Task prompt> Transcribe the material from its first line onward, ending with the line that contains "suno.rotation_euler = SUN_DIR.to_track_quat('Z', 'Y').to_euler()" and adding nothing beyond it.

★ ★ ★ ★ ★ ★ ★

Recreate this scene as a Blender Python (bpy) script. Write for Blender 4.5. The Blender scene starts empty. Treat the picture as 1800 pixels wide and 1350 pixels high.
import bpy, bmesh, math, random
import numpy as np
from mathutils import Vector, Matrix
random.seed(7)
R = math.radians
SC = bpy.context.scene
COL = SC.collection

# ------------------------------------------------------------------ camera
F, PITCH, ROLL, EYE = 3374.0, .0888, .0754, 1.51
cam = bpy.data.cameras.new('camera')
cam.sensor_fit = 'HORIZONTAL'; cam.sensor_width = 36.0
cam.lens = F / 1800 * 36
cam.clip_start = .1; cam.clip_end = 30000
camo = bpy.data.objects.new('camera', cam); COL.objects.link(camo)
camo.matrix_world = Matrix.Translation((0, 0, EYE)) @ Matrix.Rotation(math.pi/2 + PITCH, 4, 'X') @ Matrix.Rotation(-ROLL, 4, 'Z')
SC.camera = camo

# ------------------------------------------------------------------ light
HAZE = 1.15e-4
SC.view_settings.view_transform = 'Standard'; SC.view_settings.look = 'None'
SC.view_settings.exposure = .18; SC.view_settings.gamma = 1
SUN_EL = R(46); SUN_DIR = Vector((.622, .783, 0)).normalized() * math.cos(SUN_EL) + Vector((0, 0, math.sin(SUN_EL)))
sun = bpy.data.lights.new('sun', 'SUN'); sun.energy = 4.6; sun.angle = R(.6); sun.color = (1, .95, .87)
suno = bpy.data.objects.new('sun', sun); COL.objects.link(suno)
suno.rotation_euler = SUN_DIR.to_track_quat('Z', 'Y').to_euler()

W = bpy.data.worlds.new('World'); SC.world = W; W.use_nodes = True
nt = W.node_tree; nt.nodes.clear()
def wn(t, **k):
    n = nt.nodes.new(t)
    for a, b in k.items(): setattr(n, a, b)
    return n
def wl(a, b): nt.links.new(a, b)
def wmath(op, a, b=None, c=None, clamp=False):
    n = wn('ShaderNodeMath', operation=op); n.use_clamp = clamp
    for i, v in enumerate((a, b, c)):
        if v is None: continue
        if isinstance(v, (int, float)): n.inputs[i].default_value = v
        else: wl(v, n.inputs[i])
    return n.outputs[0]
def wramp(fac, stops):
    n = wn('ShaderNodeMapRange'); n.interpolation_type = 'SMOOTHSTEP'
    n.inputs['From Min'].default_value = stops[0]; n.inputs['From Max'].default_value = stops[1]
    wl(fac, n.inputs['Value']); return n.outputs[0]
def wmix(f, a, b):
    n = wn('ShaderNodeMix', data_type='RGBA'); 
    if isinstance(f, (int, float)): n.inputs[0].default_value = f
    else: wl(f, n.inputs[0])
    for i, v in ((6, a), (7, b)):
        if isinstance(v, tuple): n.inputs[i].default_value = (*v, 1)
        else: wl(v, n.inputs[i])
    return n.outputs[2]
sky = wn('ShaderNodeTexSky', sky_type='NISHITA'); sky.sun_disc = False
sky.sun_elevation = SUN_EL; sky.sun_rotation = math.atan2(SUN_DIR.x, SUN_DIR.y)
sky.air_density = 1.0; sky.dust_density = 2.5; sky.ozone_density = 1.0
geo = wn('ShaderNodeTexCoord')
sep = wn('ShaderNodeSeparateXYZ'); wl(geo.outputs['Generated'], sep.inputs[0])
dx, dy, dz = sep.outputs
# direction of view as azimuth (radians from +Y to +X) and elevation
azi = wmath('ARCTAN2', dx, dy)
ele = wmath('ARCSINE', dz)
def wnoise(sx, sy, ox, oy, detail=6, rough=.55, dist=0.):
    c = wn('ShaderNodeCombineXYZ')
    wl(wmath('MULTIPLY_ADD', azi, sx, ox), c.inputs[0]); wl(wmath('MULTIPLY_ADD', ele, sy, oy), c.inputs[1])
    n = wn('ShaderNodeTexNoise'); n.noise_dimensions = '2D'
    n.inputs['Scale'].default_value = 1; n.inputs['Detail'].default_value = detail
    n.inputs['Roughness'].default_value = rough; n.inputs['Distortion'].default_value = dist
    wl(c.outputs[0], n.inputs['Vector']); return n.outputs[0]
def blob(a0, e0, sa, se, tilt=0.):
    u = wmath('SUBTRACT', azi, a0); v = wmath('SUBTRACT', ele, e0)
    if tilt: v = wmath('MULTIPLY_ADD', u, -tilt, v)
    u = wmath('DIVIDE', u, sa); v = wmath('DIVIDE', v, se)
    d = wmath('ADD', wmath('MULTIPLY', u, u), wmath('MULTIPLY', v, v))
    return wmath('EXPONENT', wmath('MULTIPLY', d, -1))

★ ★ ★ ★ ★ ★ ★

Result of the task>
Recreate this scene as a Blender Python (bpy) script. Write for Blender 4.5. The Blender scene starts empty. Treat the picture as 1800 pixels wide and 1350 pixels high.
import bpy, bmesh, math, random
import numpy as np
from mathutils import Vector, Matrix
random.seed(7)
R = math.radians
SC = bpy.context.scene
COL = SC.collection

# ------------------------------------------------------------------ camera
F, PITCH, ROLL, EYE = 3374.0, .0888, .0754, 1.51
cam = bpy.data.cameras.new('camera')
cam.sensor_fit = 'HORIZONTAL'; cam.sensor_width = 36.0
cam.lens = F / 1800 * 36
cam.clip_start = .1; cam.clip_end = 30000
camo = bpy.data.objects.new('camera', cam); COL.objects.link(camo)
camo.matrix_world = Matrix.Translation((0, 0, EYE)) @ Matrix.Rotation(math.pi/2 + PITCH, 4, 'X') @ Matrix.Rotation(-ROLL, 4, 'Z')
SC.camera = camo

# ------------------------------------------------------------------ light
HAZE = 1.15e-4
SC.view_settings.view_transform = 'Standard'; SC.view_settings.look = 'None'
SC.view_settings.exposure = .18; SC.view_settings.gamma = 1
SUN_EL = R(46); SUN_DIR = Vector((.622, .783, 0)).normalized() * math.cos(SUN_EL) + Vector((0, 0, math.sin(SUN_EL)))
sun = bpy.data.lights.new('sun', 'SUN'); sun.energy = 4.6; sun.angle = R(.6); sun.color = (1, .95, .87)
suno = bpy.data.objects.new('sun', sun); COL.objects.link(suno)
suno.rotation_euler = SUN_DIR.to_track_quat('Z', 'Y').to_euler()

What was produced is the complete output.